Once the dust had settled after the Spanish conquest of the indigenous civilizations that inhabited what is now Mexico, a distinct personality emerged which bore a transformed version of symbols, beliefs and traditions that originated on separate sides of the Atlantic. What began as a collision of two very different worlds was resolved through a metamorphosis that created a new one. However, it is crucial to note that this was enabled by the fact that there were underlying coincidences and correspondences between them.

The date of the day of the dead is quite telling of this characteristic. Catholics celebrate their Saints and departed on the first two days of November, the same month that Preshipanic cultures dedicated to welcoming the temporary return of those who were no longer among the living.

Prehispanic cultures believed that according to the type of death one had, followed a journey that would lead to different resting sites.
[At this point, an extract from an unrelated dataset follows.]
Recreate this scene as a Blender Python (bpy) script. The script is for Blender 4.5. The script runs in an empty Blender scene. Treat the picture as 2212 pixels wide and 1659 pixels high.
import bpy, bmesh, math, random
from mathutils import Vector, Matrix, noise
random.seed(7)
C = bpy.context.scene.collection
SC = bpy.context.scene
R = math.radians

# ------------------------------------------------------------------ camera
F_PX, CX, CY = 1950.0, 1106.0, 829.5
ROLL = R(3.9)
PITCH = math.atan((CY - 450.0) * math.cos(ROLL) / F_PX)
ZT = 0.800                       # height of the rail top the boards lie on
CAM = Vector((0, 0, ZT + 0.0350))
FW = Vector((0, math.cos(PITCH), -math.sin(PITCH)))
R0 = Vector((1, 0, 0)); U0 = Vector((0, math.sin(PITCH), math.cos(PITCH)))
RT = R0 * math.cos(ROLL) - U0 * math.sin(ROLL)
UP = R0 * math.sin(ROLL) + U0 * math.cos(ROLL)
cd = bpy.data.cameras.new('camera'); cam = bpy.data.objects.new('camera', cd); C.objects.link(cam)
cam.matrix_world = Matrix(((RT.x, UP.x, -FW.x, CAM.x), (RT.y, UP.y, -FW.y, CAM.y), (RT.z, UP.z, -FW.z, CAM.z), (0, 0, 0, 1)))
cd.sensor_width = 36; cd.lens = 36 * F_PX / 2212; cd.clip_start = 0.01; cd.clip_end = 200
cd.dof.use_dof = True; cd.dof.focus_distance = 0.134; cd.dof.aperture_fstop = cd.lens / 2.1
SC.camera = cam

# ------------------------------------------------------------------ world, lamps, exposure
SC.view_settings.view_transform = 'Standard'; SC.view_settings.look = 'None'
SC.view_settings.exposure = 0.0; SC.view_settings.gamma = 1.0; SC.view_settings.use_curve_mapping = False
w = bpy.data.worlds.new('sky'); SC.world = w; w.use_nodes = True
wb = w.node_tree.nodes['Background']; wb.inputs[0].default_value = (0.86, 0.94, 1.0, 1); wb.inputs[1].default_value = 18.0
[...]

Today this is echoed by the fact that the 1st of November is dedicated to children who passed away, while the 2nd is for those who died in their adulthood or old age. The most common of these afterlife sites was Mictlan, were those who died of natural causes would arrive after crossing nine stages of the somber underworld (the same number of celestial spheres that Dante surpassed to reach Beatrice).

The offerings that play such a central role in altars for the dead up till this day are another essential feature of preshipanic cultures. They believed that the creation of mankind was possible thanks to an act of self sacrifice by their main god, Quetzlacoatl (the feathered snake), which in turn had to be reciprocated. The idea that the foundational value behind our existence was utmost generosity, resulted in the fact that offerings and tokens of gratitude were part and parcel of everyday life.

It was no coincidence that these cultures commemorated their dead on the month that marked the end of the harvesting season of their main source of sustenance, i.e. maize. Since this ceremony celebrated the long journey the dead had to embark on to visit the living, it was only fair that they should be the first to enjoy the crops of the year, which were served as an offering of welcome and gratitude.

In the case of día de muertos, this gesture evolved in such a way that the living offer to their loved one both the things she enjoyed the most and symbols that best represent her time while alive, thus raising the point that even though the excuse for this occasion might be death, it is in fact an affirmation of life.

Finally, even though it is obvious that the idea of an afterlife was one shared belief between the Spanish Conquistadors and Prehispanic peoples, the prominently familiar character of día de muertos, allows this belief to be interpreted in a form that speaks to all: that by remembering the life of those we love, not only do we nurture the bond we have with them, but we allow them to shine with a renewed flame.

 

Even though each community has its own specific take on the altar, it normally has a series of arch like structures that reminisce the structure of the underworld in prehispanic cosmology. Also there are a series of generic objects that every altar must have:

1. Candles- these help to illuminate the dark path that the deceased must walk from the underworld to earth and back.

2. Beverages and traditional Mexican dishes- it is reasonable to infer that such a journey must be long and tiring, hence, the loved ones of the dead welcome them, first with a glass of water and then with some of the finest earthly delights such as tequila mole –a Mexican dish made out of chicken or pork covered in a chocolate, tomato and chile sauce.

3. Marigolds- cempasuchitl, the nahuatl word for these bright yellow flowers, means literally “the flower of the dead”. Not only does their scent guide help to guide the dead to the altar, but they also symbolize fire and are the same colour as the last river the dead must cross before reaching the final chamber of Mictlan.

4. Earth and seeds- these serve as a reminder to the living that “from dust thou art, and unto dust shalt thou return”.

5. Sugar skulls and pan de muerto (bread of the dead)- these normally bear the names of the person for whom the altar is made, but can also be given to the living as a treat. The bread normally has allegorical shapes allusive to skeletons, which is how Aztecs represented Mictlantecuhtli, Lord of Mictlan.